The State of Texas’ position

In its papers, the State of Texas, not surprisingly, takes the position that the panel should simply adopt the legislatively passed maps as the interim maps, arguing that the “intent of the State of Texas … is due great deference when the judiciary intercedes in the province of the legislative branch.”

[…]

Congressman Canseco

Freshman Republican Congressman Quico Canseco (CD-23) also has submitted two interim congressional map proposals (Plan C209 and Plan C212).

During trial on the claims before the San Antonio court, the court expressed a number of concerns about changes to CD-23 under the state’s map.

In response to concerns raised by the court at trial, both these maps would create a new Hispanic opportunity district in North Texas that is substantially identical to the district included in Congressman Lamar Smith’s proposal to the Texas Legislature in April 2011.

You can see links to all of the briefs that were filed at that post, and you can see the all of plan numbers here. All proposed interim maps can be found at http://gis1.tlc.state.tx.us. To view a map, click on ‘select plans’ and then ‘base plan.’ The congressional and state house plans are filed under Exhibits in Perez v. Perry, and state senate plans can be found under Exhibits in Davis v. Perry. You can zoom in on these maps to see street-level detail, which I needed to do during the legislative process to see which district my house was being moved to. The parties have until Monday the 24th to respond to any plan they object to – one presumes the plaintiffs have already made their feelings clear about the legislative maps, but I imagine they might reiterate those feelings, just in case – and on Wednesday, November 2 there will be a hearing at which the plans get formally presented. This Statesman story and Randy Bear have more, and an explanation of State Sen. Wendy Davis’ proposed Senate map is here.
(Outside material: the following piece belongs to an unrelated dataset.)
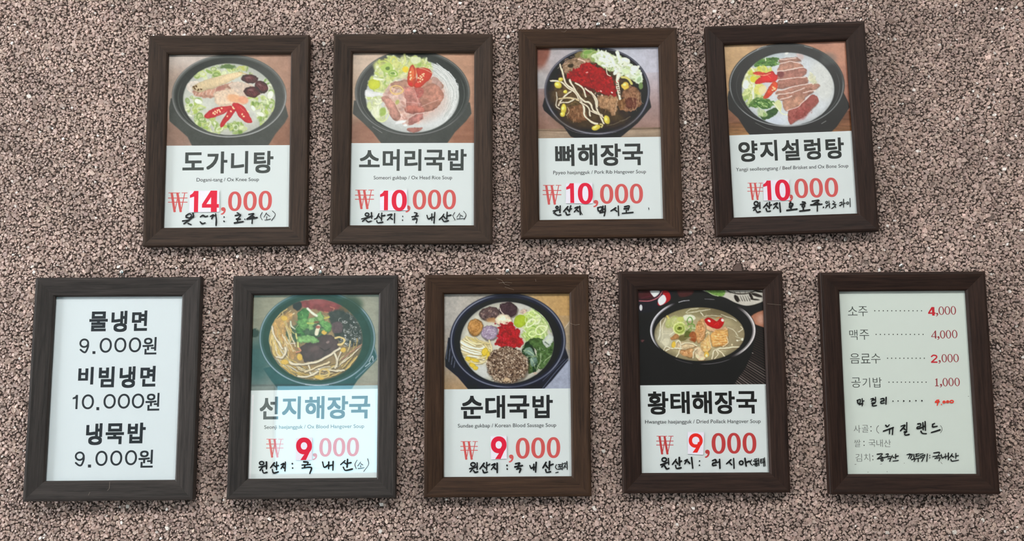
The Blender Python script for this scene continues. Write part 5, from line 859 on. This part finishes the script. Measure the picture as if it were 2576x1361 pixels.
# one entry for each dish menu: crop of the drawing, shear, title glyph boxes, subtitle, won sign, sticker, sticker numerals, comma, zeros
MENUS = {
 1: ((340, 350, .21305), -.010, -.022, (72, 78, 76), [('도', (557, 155, 815, 370)), ('가', (838, 145, 1092, 408)), ('니', (1128, 140, 1337, 408)), ('탕', (1397, 138, 1635, 405))],
     ('Dogani-tang / Ox Knee Soup', (725, 500), (1462, 494)), (388, 630, 618, 868), [(640, 612), (993, 606), (995, 860), (638, 864)], [('1', (645, 612, 745, 862)), ('4', (790, 608, 990, 860))], (1012, 803, 1070, 892), [(1098, 618, 1255, 850), (1278, 615, 1435, 845), (1458, 610, 1615, 843)]),
 2: ((820, 350, .21305), 0, -.011, (70, 76, 74), [('소', (390, 130, 637, 332)), ('머', (668, 118, 872, 375)), ('리', (925, 118, 1128, 375)), ('국', (1160, 125, 1402, 375)), ('밥', (1437, 118, 1662, 370))],
     ('Someori gukbap / Ox Head Rice Soup', (563, 475), (1490, 473)), (343, 597, 567, 832), [(634, 612), (957, 598), (962, 842), (638, 845)], [('1', (638, 608, 733, 840)), ('0', (775, 598, 955, 848))], (940, 783, 998, 865), [(1025, 598, 1183, 832), (1203, 597, 1360, 830), (1380, 597, 1535, 830)]),
 3: ((1290, 330, .21306), -.0145, .02, (62, 65, 64), [('뼈', (497, 152, 730, 415)), ('해', (762, 150, 1000, 412)), ('장', (1033, 145, 1280, 412)), ('국', (1290, 145, 1540, 405))],
     ('Ppyeo haejangguk / Pork Rib Hangover Soup', (478, 509), (1573, 496)), (353, 635, 573, 873), [(628, 618), (940, 612), (945, 855), (626, 853)], [('1', (632, 615, 723, 848)), ('0', (768, 610, 945, 862))], (952, 812, 1010, 897), [(1030, 625, 1187, 858), (1205, 622, 1362, 855), (1382, 620, 1537, 855)]),
 4: ((1760, 320, .21306), -.043, .055, (52, 56, 55), [('양', (452, 155, 692, 415)), ('지', (705, 148, 925, 403)), ('설', (962, 140, 1188, 398)), ('렁', (1227, 128, 1437, 388)), ('탕', (1480, 118, 1712, 378))],
     ('Yangji seolleongtang / Beef Brisket and Ox Bone Soup', (428, 520), (1756, 474)), (563, 655, 750, 865), [(748, 632), (1055, 616), (1066, 862), (756, 868)], [('1', (753, 630, 845, 862)), ('0', (890, 618, 1068, 868))], (1052, 795, 1103, 880), [(1120, 607, 1280, 838), (1298, 600, 1455, 832), (1478, 595, 1635, 825)]),
 6: ((560, 970, .22045), -.012, -.021, (72, 78, 78), [('선', (420, 125, 640, 388)), ('지', (675, 122, 895, 385)), ('해', (935, 118, 1165, 385)), ('장', (1190, 115, 1435, 382)), ('국', (1440, 115, 1687, 378))],
     ('Seonji haejangguk / Ox Blood Hangover Soup', (475, 494), (1615, 482)), (497, 607, 695, 827), [(838, 598), (1026, 592), (1020, 851), (834, 854)], [('9', (838, 592, 1020, 850))], (1028, 770, 1080, 850), [(1103, 597, 1243, 812), (1260, 595, 1400, 810), (1417, 592, 1557, 808)]),
 7: ((1050, 960, .22772), -.010, .003, (52, 53, 54), [('순', (480, 155, 725, 413)), ('대', (750, 150, 970, 412)), ('국', (993, 150, 1238, 410)), ('밥', (1270, 145, 1497, 405))],
     ('Sundae gukbap / Korean Blood Sausage Soup', (447, 508), (1533, 499)), (475, 658, 667, 868), [(807, 604), (985, 600), (990, 853), (811, 861)], [('9', (812, 605, 985, 855))], (1010, 805, 1063, 893), [(1087, 620, 1240, 852), (1258, 617, 1410, 848), (1430, 613, 1578, 845)]),
 8: ((1540, 950, .22782), -.004, .025, (42, 42, 45), [('황', (388, 152, 625, 410)), ('태', (640, 150, 860, 403)), ('해', (877, 148, 1105, 403)), ('장', (1128, 147, 1358, 403)), ('국', (1367, 148, 1602, 398))],
     ('Hwangtae haejangguk / Dried Pollack Hangover Soup', (363, 508), (1640, 500)), (487, 643, 677, 853), [(833, 600), (1016, 604), (1006, 853), (835, 844)], [('9', (845, 615, 1000, 828))], (1025, 795, 1078, 885), [(1098, 612, 1252, 842), (1270, 610, 1420, 840), (1440, 608, 1592, 840)]),
}
# marker writing: width, then strokes of x,y points; 'o' strokes are small loops x,y,rx,ry
HAND = {
 1: (15, '600,905 640,880 665,900 640,930 600,920|690,905 640,950 560,967|640,952 575,1000|683,875 690,922|625,995 660,1010|770,918 800,900 828,916 855,906|768,976 792,998 826,988|890,912 925,892 905,940|912,915 940,900|950,880 958,950 955,1018|1050,918 1050,921|1046,968 1052,972|1205,870 1225,878|1182,903 1245,892 1215,935 1190,944 1240,944|1210,950 1208,980|1172,990 1275,973|1295,945 1296,946|1340,888 1400,880 1360,915 1325,938|1372,905 1405,920|1320,943 1440,926|1385,930 1380,995', '1500,865 1480,910 1500,955|1550,870 1520,922|1550,880 1590,912|1555,915 1550,945|1530,957 1600,942|1620,848 1655,890 1610,962'),
 2: (14, 'o485,890,22,19|420,942 500,922 545,907|490,925 430,970|537,868 541,938|476,960 500,977 535,966|625,880 600,930 570,945|620,905 650,940|660,872 655,960|655,907 695,900|600,965 612,987 670,980|730,897 780,890 725,955|755,925 785,947|811,877 808,990|905,910 906,912|903,955 904,957|1045,867 1075,877 1060,902|1015,917 1090,905|1055,915 1050,935|1025,947 1075,940 1065,988|1192,900 1210,942 1245,922|1250,882 1250,960|1285,865 1275,990|1250,925 1280,915|1392,885 1370,920 1337,950|1385,905 1410,937|1431,862 1426,945|1430,907 1475,896|1375,945 1395,972 1445,962', '1520,865 1500,905 1525,955|1580,872 1545,922|1580,890 1615,912|1585,905 1580,932|1545,942 1635,936|1625,850 1655,895 1630,950'),
 3: (15, 'o522,900,14,14|477,942 560,925|520,930 482,967|560,882 556,960|500,975 530,992 566,988|650,890 602,947|640,915 665,942|684,882 667,955|670,922 695,915|625,955 640,987 675,980|735,907 775,895 727,952|750,925 775,947|790,887 798,982|1002,902 1050,895 1045,935 1012,941 1002,902|1065,885 1062,950|1091,880 1090,950|1062,921 1092,918|1030,962 1085,955 1080,998|1215,905 1157,942|1195,920 1230,947|1245,882 1250,996|1320,892 1375,882 1360,930|1315,917 1360,908|1340,930 1340,962|1292,970 1420,958', '805,950 812,968 822,985|1605,905 1608,925'),
 4: (15, 'o668,900,24,23|632,952 700,927|680,930 637,982|710,887 712,960|660,970 680,1002 715,995|800,895 757,947|790,915 815,942|826,887 825,960|825,922 850,915|785,962 797,992 835,990|877,912 920,895 872,962|900,930 925,957|945,892 955,1000|1075,882 1060,910|1060,902 1100,905 1085,940 1060,945 1065,902|1080,945 1080,965|1030,982 1150,966|1062,930 1090,925|1215,882 1245,886|1190,912 1250,900|o1225,930,16,14|1225,950 1225,975|1182,990 1300,975|1330,872 1410,862 1340,912|1378,885 1412,905|1312,917 1445,908|1390,915 1390,990|1462,945 1463,947', 'o1500,887,13,12|1490,927 1540,906|1520,915 1488,952|1526,870 1536,950|1575,870 1600,890 1570,906 1612,914|1560,960 1600,930|1596,915 1608,950|1655,892 1682,885 1665,930|1650,925 1690,906|1700,850 1700,945|1700,900 1722,895|o1748,895,12,14|1776,838 1779,940'),
 6: (15, 'o445,885,25,19|415,932 490,915|460,925 427,967|500,872 500,950|455,965 467,997 505,990|590,882 547,937|580,905 610,932|616,872 615,960|610,917 635,912|567,957 582,997 635,985|667,902 700,890 667,947|685,920 700,942|716,872 711,975|795,890 796,892|798,940 799,942|925,870 975,877 960,905|905,907 1000,900|940,910 932,935|905,942 1010,935 995,1003|1140,872 1160,932 1205,905|1211,872 1210,950|1261,867 1258,965|1215,915 1258,905|1396,857 1347,902|1390,880 1425,902|1426,842 1420,930|1425,887 1465,880|1377,932 1402,967 1480,952', '1535,850 1510,900 1525,950|1575,872 1542,917|1575,890 1600,906|1575,912 1575,930|1545,947 1615,937|1655,835 1665,900 1610,980'),
 7: (15, 'o615,915,25,21|577,962 655,942|625,945 582,997|660,897 660,970|620,980 637,1002 668,995|736,902 692,962|725,925 755,957|766,892 765,980|765,932 800,911|722,977 737,1005 775,998|822,922 860,910 817,972|840,940 865,967|881,902 882,1005|989,924 991,927|991,964 993,967|1085,907 1130,897 1115,922|1077,942 1160,927|1115,935 1110,957|1095,967 1140,960 1127,1003|1242,927 1257,957 1285,942|1286,912 1285,975|1312,892 1306,1000|1285,950 1310,945|1421,892 1387,952|1415,920 1440,952|1461,882 1456,975|1455,927 1500,911|1417,972 1427,1002 1470,995', '1537,915 1525,945 1545,970|1555,917 1590,915|1572,917 1572,940|1558,942 1596,936|1555,967 1600,962|1578,942 1580,962|1601,900 1600,975|1614,906 1640,900 1616,955|1628,928 1642,948|1651,882 1656,970|1527,1007 1555,1000'),
 8: (15, 'o575,905,25,21|537,962 610,937|590,940 547,987|621,892 625,960|580,975 602,1007 628,1000|706,902 667,957|700,920 725,952|741,882 745,970|740,932 765,921|700,970 712,1002 760,995|802,917 830,905|825,912 802,952|838,928 856,947|876,882 890,1000|965,920 966,922|964,967 966,969|1107,917 1140,905 1145,935 1112,946 1112,970 1150,965|1150,937 1180,930|1186,902 1190,1000|1311,907 1262,952|1290,930 1320,962|1341,892 1346,1000|o1425,940,21,21|1466,892 1480,975|1475,937 1515,922', '1540,905 1525,940 1550,970|1570,902 1600,896|1560,921 1615,915|o1588,936,11,9|1560,957 1620,947|1616,892 1620,970|o1592,968,12,8|1640,900 1640,940 1665,935|1643,902 1662,897|1645,920 1660,918|1671,892 1675,978|1682,882 1690,975|1672,930 1685,928'),
}
def hand(spec, w, S, parent, crop, colour, label):
    # words are told apart by the gaps between their strokes; each word is a part of its own
    st = []
    for q in spec.split('|'):
        xs = [float(q[1:].split(',')[0])] if q[0] == 'o' else [float(a.split(',')[0]) for a in q.split()]; st.append((min(xs), max(xs), q))
    st.sort(); words, end = [], -1e9
    for a, b_, q in st:
        if a - end > 62: words.append([])
        words[-1].append(q); end = max(end, b_)
    for wd in words: ik = Ink(); write(ik, '|'.join(wd), w); ik.build('handwriting', S, parent, crop, colour, GL + .00010, label)
def write(ik, spec, w, dy=0.):
    for st in spec.split('|'):
        if st[0] == 'o':
            x, y, rx, ry = [float(t) for t in st[1:].split(',')]; ik.ring(x, y + dy, rx + w * .45, ry + w * .45, max(rx - w * .5, 1), max(ry - w * .5, 1), 24)
        else: ik.stroke([(float(a), float(b_) + dy) for a, b_ in (q.split(',') for q in st.split())], w, vary=.16)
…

TRO requested for redistricting plans

Texas Redistricting:

This morning, MALC and the Texas Latino Redistricting Task Force asked the San Antonio panel to enter a temporary restraining order to prevent the State of Texas from implementing its redistricting plans on the grounds that they have yet to receive pre-clearance under section 5 of the Voting Rights Act.
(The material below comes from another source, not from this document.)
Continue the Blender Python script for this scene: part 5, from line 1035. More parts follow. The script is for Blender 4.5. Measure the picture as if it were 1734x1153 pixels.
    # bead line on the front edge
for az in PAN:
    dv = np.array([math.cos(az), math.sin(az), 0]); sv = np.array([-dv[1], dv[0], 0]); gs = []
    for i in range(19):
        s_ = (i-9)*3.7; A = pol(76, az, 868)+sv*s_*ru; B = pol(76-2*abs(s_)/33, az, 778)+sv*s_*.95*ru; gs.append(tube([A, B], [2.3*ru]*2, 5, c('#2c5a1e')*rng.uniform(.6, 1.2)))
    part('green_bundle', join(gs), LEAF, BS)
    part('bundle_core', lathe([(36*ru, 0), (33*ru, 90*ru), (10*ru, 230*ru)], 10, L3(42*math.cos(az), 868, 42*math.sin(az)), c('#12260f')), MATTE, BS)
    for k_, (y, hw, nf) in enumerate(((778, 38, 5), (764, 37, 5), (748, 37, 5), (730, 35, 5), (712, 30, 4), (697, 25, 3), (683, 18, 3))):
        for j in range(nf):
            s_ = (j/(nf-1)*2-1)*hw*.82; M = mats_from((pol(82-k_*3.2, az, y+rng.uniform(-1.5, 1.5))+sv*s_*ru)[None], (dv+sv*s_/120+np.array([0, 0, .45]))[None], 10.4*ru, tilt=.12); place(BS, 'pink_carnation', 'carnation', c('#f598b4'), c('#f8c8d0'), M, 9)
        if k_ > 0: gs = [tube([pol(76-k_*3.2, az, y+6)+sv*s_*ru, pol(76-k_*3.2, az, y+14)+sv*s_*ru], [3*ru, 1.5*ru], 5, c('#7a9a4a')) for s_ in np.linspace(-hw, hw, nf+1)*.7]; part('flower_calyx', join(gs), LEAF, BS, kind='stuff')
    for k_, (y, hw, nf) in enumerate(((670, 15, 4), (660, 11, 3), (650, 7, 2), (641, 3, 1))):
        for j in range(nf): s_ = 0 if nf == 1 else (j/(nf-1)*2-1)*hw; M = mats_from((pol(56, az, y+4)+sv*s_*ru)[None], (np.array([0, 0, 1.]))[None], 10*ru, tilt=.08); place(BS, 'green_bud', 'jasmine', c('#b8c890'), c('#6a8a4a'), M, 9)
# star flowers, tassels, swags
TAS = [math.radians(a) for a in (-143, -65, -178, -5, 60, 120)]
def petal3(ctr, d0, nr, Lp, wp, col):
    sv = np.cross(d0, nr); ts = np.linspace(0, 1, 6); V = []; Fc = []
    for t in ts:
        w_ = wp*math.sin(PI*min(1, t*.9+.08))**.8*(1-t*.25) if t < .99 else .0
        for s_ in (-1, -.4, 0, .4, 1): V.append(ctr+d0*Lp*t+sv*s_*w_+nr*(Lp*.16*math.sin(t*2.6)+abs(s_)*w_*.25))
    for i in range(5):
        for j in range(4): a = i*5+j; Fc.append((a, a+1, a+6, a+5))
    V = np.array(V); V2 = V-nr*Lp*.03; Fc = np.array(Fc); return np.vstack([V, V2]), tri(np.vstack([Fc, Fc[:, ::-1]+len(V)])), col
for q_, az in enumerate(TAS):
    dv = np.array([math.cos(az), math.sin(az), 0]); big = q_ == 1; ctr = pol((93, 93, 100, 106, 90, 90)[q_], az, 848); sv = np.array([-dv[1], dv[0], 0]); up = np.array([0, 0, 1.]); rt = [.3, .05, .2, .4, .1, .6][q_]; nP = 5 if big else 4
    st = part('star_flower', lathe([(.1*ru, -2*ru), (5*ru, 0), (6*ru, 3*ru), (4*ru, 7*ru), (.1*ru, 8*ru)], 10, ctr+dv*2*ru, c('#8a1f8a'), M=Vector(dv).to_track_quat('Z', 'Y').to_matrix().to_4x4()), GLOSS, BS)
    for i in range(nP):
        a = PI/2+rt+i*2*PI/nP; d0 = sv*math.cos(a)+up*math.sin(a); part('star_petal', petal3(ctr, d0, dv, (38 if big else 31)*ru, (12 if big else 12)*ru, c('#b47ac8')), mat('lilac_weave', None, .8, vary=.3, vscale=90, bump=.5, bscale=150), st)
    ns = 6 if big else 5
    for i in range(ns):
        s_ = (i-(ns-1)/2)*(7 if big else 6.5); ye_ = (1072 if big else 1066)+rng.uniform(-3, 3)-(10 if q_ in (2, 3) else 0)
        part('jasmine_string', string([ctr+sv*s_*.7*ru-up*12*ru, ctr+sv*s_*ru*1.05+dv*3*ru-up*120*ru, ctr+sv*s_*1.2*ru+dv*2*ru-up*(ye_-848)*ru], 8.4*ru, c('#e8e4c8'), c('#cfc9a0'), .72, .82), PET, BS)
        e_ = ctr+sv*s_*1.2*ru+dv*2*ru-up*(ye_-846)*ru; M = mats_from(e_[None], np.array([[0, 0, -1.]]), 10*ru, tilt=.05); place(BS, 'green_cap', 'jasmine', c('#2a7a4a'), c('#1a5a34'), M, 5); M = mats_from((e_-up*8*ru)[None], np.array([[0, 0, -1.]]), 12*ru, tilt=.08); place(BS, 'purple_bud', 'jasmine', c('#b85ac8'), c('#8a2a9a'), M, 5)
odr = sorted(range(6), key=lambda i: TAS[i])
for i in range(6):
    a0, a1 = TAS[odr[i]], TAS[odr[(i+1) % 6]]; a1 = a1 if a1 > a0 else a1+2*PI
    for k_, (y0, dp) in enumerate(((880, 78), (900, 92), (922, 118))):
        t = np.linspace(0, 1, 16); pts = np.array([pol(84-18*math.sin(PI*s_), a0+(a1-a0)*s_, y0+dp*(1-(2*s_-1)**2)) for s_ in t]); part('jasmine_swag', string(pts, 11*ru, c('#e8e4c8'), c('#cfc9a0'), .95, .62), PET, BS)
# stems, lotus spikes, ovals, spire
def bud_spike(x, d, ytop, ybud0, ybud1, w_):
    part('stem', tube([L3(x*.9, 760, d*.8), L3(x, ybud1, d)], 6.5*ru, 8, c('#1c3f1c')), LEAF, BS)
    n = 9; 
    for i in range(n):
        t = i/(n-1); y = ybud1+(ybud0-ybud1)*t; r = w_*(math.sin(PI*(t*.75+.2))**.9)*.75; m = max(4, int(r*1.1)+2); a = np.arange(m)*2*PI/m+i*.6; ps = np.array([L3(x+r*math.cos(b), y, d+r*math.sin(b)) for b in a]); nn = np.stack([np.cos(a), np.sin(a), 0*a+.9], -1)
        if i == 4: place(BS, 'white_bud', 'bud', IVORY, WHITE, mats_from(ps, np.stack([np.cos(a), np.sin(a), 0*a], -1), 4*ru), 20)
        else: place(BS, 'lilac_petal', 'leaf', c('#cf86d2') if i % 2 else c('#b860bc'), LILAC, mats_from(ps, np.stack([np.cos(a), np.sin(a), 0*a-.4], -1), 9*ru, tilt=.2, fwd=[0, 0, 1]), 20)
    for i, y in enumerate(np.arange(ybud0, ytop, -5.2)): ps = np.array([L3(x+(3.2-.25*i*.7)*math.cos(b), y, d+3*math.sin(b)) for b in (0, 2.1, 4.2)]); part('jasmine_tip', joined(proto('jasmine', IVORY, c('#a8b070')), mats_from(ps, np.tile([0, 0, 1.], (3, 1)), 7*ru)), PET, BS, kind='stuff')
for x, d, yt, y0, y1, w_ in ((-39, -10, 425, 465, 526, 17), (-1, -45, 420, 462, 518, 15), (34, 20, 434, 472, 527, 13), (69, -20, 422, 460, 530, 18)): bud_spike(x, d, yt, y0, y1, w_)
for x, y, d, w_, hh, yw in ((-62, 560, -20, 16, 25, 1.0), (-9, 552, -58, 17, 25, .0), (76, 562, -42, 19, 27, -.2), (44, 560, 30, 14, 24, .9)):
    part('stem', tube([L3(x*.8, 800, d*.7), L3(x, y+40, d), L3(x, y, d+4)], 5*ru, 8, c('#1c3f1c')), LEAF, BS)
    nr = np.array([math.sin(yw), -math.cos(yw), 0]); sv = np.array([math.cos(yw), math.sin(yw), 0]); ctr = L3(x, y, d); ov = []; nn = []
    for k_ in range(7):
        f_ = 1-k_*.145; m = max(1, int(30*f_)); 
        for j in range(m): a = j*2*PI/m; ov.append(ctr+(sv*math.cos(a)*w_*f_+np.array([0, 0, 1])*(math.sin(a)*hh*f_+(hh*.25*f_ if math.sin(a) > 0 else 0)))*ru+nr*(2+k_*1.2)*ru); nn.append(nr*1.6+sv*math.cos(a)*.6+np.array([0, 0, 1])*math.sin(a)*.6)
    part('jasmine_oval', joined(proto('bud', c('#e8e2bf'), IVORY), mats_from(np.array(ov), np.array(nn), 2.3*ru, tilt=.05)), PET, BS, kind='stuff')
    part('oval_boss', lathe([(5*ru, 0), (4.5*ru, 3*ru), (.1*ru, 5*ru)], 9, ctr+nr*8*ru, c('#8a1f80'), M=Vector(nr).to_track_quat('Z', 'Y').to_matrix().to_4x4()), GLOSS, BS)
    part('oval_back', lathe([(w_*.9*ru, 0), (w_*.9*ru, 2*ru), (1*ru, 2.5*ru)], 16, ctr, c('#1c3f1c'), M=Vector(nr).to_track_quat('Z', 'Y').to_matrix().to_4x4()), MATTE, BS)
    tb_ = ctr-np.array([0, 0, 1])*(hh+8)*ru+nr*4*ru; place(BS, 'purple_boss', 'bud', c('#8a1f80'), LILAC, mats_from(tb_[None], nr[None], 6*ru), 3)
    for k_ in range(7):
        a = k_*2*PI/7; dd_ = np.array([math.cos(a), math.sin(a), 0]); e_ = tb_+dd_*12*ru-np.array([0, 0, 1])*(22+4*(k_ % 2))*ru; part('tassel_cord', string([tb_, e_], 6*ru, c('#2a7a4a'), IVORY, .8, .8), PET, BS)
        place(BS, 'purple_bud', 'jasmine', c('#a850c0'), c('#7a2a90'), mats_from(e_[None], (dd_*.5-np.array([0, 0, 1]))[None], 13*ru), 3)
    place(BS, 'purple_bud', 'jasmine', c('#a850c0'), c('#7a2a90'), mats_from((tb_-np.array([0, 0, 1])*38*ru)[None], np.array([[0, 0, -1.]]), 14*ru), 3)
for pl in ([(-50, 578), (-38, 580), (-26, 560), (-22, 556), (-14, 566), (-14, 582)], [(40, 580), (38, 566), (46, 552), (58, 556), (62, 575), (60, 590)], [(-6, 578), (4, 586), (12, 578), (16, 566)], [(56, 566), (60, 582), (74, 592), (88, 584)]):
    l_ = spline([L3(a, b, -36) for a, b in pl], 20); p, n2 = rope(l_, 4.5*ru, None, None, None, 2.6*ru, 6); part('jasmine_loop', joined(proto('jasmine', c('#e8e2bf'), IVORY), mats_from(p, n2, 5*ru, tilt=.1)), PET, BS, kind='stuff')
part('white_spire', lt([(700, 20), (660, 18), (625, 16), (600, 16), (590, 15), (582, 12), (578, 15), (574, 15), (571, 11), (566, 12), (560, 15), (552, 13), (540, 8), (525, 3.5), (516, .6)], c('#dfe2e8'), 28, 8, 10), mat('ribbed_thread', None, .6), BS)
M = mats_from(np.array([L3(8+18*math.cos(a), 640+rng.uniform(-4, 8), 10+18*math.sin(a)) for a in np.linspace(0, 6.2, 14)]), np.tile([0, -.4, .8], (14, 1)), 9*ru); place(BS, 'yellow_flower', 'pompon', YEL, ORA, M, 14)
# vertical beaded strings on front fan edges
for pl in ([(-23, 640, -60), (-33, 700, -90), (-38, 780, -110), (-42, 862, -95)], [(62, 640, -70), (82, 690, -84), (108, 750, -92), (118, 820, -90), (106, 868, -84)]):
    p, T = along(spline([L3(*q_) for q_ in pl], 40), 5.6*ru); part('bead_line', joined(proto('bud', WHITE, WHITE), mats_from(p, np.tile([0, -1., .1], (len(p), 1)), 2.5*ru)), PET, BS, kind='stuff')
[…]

In what may be an opening salvo for an interim fix, MALC and the Task Force also suggested that it likely would be necessary for the San Antonio panel to “devise a temporary court-ordered plan in time for the 2012 election cycle” in order to make sure the state’s responsibility to hold congressional and state house elections is not “completely thwarted.”

You can read the full motion here. As we know, the DC court has oral arguments in the case scheduled for November 2, so there’s no way there will be resolution before the start of the filing period, and it may not happen by the deadline. Keep your eye on this, it could be a game changer.